Num momento de crescentes dificuldades, marcado pela queda no valor das ações e balanços negativos em diferentes ramos e setores, com destaque para o sistema financeiro, as filiais são pressionadas a aumentar o valor das remessas para cobrir prejuízos acumulados nas matrizes.
É um expediente que as potências capitalistas usam para transferir aos países mais pobres parte do ônus da crise que criaram e que, hoje, ameaça devorá-las. O que está ocorrendo não chega a ser novidade. Fenômeno semelhante foi verificado em 2008, quando a economia brasileira sofreu os primeiros impactos da crise.
Na linguagem marxista, os lucros e dividendos remetidos pelas multinacionais constituem uma parte, robusta, da mais-valia gerada pela classe operária brasileira. Embora o conceito possa parecer controverso e mesmo antiquado num ambiente em que floresce o possibilismo, é imprescindível levá-lo em conta para compreender o real significado deste movimento do capital estrangeiro.
O excedente do trabalho, no caso, configura uma poupança nacional que deixa de ser canalizada para os investimentos domésticos no momento em que é transferida para outras plagas. Ou seja, a remessa de mais-valia às matrizes reduz a taxa de investimentos internos.
Como o crescimento do PIB é, basicamente, determinado pelos investimentos, não é necessário grande esforço mental para concluir que a sangria promovida pelas transnacionais diminui o potencial de expansão da produção e, por consequência, conspira contra o desenvolvimento nacional.
O problema não diz respeito apenas à exploração secular da força de trabalho pelo capitalismo (ainda que do ponto de vista comunista este seja um aspecto central). Está estreitamente entrelaçado aos interesses nacionais, embora a ideologia dominante, ditada pela burguesia, seja incapaz de enxergar tal realidade.

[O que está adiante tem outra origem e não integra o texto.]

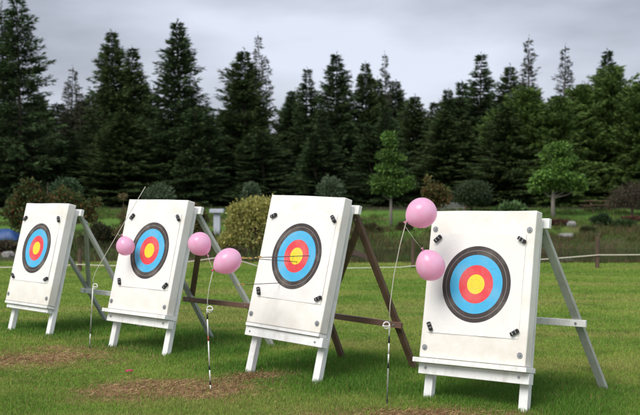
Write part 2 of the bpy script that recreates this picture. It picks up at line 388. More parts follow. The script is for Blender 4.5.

Não é sem razão o temor manifestado por fontes do governo ao jornal Valor de que as remessas de lucros e dividendos ao exterior comprometam, por exemplo, os investimentos necessários para desenvolver o Programa Nacional de Banda Larga, estimados em US$ 70 bilhões nos próximos cinco anos.
O efeito negativo do fenômeno sobre o balanço de pagamentos tem sido neutralizado pelo fluxo de capitais estrangeiros para o país, atraídos tanto pela perspectiva de crescimento e lucros mais generosos quanto pelos juros mais elevados do mundo, que estimulam e premiam a especulação. Daí o superávit (no balanço de pagamentos) e o crescimento das reservas, em contraste com o déficit em conta corrente.
Mas o ingresso maciço de investimentos externos, diretos ou indiretos, tem o efeito colateral de ampliar o passivo externo líquido e, por consequência, o valor das transferências de riquezas às matrizes no futuro. Além disto, não seria prudente descartar a possibilidade de uma reversão do fluxo e fuga de capitais em caso de uma piora significativa no cenário econômico mundial, conforme ocorreu (embora por um breve período) em 2008.
Não é demais lembrar que a controvérsia em torno do tema foi uma causa (ou pretexto) para o golpe militar de 1964. Os tempos são outros e as percepções também. É óbvio, todavia, que a excessiva liberalidade em relação às remessas é mais uma herança do neoliberalismo que sobreviveu ao governo Lula e permanece, hoje, com aparência de “imexível”, como um tabu.
Os interesses nacionais e o desenvolvimento da economia recomendam a mudança da política praticada neste terreno desde os anos 1990, com a taxação mais rigorosa e imposição de normas que restrinjam as remessas ao exterior e garantam que a poupança embutida no excedente do trabalho nacional seja canalizada para os investimentos internos, elevando o potencial e a taxa de crescimento do PIB.